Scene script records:
#####
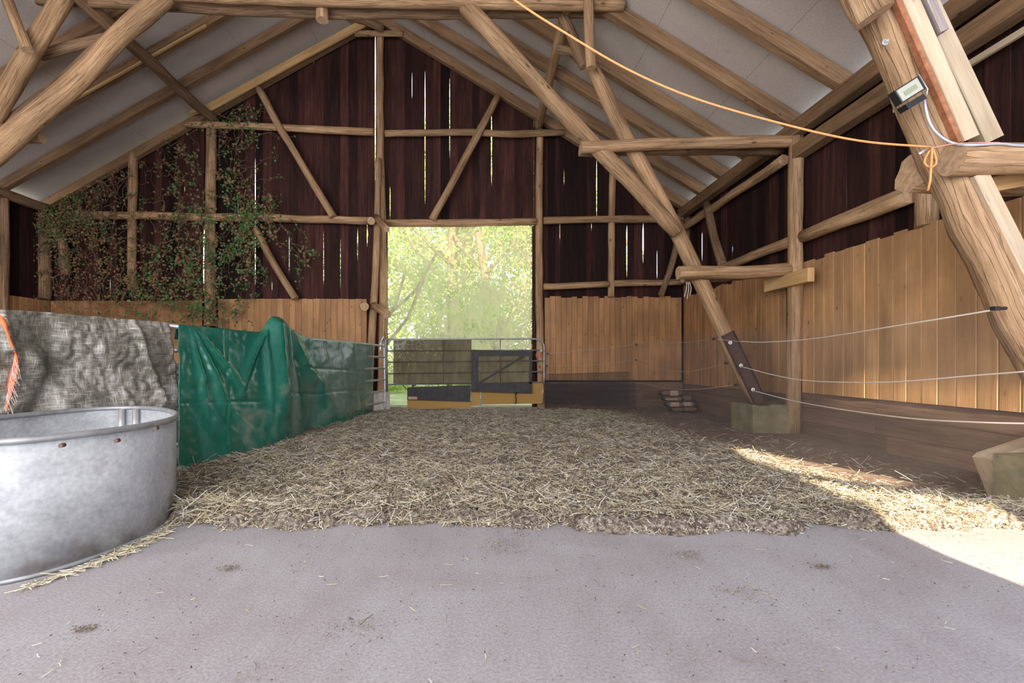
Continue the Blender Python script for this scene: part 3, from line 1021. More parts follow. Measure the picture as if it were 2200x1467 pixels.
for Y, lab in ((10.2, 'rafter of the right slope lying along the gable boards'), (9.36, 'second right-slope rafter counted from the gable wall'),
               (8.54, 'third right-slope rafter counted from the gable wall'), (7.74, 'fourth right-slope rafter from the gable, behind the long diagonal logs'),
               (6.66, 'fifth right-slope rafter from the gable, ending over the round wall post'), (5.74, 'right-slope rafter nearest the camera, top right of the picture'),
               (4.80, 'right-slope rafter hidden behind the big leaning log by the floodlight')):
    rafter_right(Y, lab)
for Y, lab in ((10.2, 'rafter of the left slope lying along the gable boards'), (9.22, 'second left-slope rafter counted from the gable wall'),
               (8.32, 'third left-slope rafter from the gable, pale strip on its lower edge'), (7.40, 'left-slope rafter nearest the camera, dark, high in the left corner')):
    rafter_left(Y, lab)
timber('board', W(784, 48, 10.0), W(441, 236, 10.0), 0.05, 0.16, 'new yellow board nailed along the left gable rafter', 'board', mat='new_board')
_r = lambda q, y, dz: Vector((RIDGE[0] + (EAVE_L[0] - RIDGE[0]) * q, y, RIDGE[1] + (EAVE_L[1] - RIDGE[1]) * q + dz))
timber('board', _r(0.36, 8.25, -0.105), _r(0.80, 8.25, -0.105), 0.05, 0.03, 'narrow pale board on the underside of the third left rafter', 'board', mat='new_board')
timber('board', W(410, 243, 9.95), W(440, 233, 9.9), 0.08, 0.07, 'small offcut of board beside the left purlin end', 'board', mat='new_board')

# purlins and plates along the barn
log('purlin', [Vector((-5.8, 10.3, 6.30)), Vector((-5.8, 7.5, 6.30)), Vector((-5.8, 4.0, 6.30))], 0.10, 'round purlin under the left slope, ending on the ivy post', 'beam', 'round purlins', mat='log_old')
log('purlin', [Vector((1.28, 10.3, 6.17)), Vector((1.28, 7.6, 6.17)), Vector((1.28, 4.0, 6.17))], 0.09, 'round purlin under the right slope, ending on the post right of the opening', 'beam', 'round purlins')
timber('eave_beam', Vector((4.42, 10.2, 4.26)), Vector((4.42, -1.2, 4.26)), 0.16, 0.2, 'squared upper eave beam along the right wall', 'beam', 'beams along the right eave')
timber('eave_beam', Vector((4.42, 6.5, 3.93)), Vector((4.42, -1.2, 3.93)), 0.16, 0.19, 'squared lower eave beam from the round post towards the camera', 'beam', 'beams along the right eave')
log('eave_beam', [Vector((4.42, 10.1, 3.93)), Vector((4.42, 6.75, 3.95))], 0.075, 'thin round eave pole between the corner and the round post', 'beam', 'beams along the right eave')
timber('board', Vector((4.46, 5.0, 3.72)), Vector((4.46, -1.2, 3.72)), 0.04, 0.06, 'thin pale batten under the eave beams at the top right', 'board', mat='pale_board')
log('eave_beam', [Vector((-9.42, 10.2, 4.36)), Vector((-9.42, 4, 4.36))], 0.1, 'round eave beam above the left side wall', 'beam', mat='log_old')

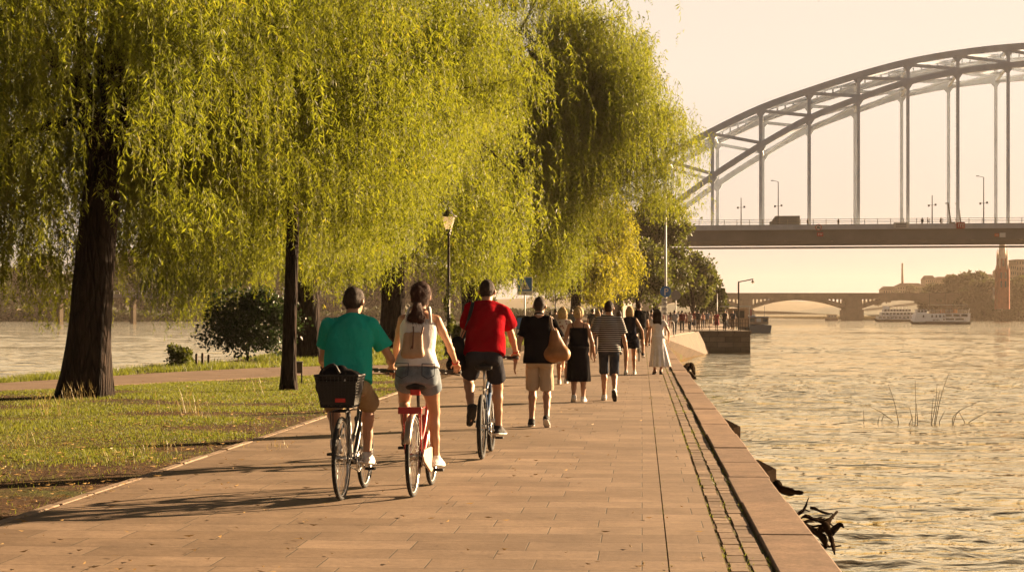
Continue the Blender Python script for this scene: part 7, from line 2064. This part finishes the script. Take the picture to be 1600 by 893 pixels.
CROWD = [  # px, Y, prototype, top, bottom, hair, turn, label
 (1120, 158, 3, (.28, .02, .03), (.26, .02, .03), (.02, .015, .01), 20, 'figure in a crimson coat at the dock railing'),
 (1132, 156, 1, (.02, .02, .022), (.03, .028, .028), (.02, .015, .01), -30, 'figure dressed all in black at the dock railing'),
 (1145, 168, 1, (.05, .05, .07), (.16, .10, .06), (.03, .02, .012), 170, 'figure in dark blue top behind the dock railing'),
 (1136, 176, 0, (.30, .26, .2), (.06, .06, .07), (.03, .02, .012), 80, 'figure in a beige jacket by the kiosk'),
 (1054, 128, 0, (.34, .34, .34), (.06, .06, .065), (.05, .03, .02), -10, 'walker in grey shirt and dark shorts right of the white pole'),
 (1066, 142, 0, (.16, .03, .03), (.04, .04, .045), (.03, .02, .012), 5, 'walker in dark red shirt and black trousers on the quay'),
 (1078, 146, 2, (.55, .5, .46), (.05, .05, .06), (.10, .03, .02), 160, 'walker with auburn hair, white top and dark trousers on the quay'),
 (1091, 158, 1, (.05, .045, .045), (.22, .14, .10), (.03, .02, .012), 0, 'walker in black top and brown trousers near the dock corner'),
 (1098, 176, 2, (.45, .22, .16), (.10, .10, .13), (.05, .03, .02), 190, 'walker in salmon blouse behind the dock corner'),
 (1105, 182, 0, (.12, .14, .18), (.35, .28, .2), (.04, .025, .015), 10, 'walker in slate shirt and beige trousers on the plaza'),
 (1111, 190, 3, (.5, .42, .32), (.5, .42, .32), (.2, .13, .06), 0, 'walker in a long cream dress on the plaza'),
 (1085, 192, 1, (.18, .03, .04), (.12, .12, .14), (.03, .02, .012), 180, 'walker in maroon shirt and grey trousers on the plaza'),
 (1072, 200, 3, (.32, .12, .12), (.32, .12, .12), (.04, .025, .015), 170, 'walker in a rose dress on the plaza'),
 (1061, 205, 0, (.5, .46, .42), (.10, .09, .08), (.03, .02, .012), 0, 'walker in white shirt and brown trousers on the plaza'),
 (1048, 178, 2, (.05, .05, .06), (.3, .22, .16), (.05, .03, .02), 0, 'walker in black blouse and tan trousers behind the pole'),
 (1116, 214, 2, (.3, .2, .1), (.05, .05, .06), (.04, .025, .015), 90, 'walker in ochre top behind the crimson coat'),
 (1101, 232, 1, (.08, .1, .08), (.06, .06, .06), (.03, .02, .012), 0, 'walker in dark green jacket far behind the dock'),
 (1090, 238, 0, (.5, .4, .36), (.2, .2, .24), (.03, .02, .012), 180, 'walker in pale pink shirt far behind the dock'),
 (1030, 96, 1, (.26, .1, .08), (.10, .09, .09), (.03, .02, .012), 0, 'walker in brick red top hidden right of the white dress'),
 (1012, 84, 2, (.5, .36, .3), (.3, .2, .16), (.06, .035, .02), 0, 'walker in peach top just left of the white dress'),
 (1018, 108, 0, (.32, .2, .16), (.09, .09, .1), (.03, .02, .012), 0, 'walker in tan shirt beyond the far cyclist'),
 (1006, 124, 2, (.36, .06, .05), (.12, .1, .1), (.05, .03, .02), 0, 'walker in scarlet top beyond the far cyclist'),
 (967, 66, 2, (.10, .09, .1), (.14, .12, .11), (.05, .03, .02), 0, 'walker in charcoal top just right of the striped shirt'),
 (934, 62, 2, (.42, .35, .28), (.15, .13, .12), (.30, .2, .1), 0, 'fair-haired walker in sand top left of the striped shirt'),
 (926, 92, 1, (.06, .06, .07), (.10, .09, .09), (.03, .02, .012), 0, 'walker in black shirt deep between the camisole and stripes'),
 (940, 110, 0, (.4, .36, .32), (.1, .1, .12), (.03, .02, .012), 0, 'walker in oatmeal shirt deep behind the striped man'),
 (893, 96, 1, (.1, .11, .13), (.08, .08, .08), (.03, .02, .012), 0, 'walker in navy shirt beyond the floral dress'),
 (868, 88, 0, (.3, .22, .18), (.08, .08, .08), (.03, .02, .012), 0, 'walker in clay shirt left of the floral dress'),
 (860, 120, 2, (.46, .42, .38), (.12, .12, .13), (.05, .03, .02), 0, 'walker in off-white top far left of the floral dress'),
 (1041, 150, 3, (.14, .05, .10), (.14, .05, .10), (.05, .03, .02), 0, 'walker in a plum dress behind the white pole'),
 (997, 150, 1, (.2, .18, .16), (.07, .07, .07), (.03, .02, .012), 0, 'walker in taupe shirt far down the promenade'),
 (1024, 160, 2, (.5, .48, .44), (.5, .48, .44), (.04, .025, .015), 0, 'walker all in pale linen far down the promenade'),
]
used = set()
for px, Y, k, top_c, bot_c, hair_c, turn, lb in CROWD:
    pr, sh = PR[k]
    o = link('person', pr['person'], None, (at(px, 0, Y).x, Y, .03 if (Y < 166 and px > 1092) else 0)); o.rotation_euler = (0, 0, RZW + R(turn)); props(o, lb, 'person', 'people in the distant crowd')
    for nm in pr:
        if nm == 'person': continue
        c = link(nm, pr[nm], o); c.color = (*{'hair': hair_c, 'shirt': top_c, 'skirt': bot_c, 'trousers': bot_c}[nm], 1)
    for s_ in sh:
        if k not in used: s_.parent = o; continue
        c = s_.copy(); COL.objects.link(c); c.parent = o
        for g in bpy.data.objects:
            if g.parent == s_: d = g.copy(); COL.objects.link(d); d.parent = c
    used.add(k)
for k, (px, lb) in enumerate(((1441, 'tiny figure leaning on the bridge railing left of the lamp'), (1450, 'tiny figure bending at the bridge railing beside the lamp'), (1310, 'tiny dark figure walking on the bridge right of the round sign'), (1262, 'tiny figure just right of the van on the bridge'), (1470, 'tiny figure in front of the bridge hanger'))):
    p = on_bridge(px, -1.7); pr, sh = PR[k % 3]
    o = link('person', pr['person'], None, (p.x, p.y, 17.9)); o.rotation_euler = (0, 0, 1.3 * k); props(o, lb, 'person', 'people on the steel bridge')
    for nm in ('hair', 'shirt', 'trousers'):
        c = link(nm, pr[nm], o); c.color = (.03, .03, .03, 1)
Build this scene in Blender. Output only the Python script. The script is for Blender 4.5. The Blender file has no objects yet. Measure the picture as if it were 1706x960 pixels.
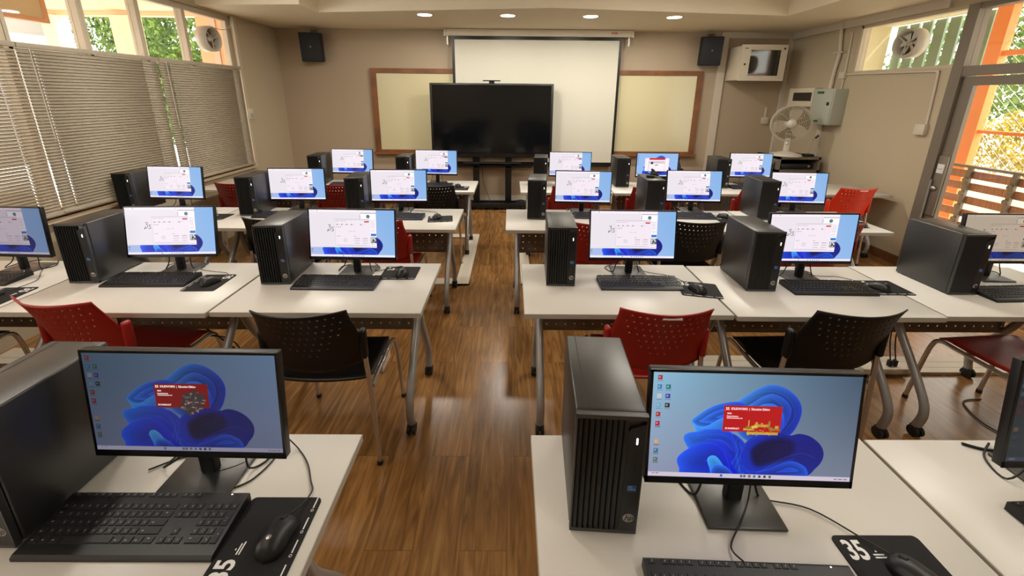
#####
§ **The problem**: Repeat, with no pictures, each line from the beginning of the data through the line containing "end', 'board', mat='new_board')", inclusive.

§ **Solution to this problem**:
Continue the Blender Python script for this scene: part 3, from line 1021. More parts follow. Measure the picture as if it were 2200x1467 pixels.
for Y, lab in ((10.2, 'rafter of the right slope lying along the gable boards'), (9.36, 'second right-slope rafter counted from the gable wall'),
               (8.54, 'third right-slope rafter counted from the gable wall'), (7.74, 'fourth right-slope rafter from the gable, behind the long diagonal logs'),
               (6.66, 'fifth right-slope rafter from the gable, ending over the round wall post'), (5.74, 'right-slope rafter nearest the camera, top right of the picture'),
               (4.80, 'right-slope rafter hidden behind the big leaning log by the floodlight')):
    rafter_right(Y, lab)
for Y, lab in ((10.2, 'rafter of the left slope lying along the gable boards'), (9.22, 'second left-slope rafter counted from the gable wall'),
               (8.32, 'third left-slope rafter from the gable, pale strip on its lower edge'), (7.40, 'left-slope rafter nearest the camera, dark, high in the left corner')):
    rafter_left(Y, lab)
timber('board', W(784, 48, 10.0), W(441, 236, 10.0), 0.05, 0.16, 'new yellow board nailed along the left gable rafter', 'board', mat='new_board')
_r = lambda q, y, dz: Vector((RIDGE[0] + (EAVE_L[0] - RIDGE[0]) * q, y, RIDGE[1] + (EAVE_L[1] - RIDGE[1]) * q + dz))
timber('board', _r(0.36, 8.25, -0.105), _r(0.80, 8.25, -0.105), 0.05, 0.03, 'narrow pale board on the underside of the third left rafter', 'board', mat='new_board')
timber('board', W(410, 243, 9.95), W(440, 233, 9.9), 0.08, 0.07, 'small offcut of board beside the left purlin end', 'board', mat='new_board')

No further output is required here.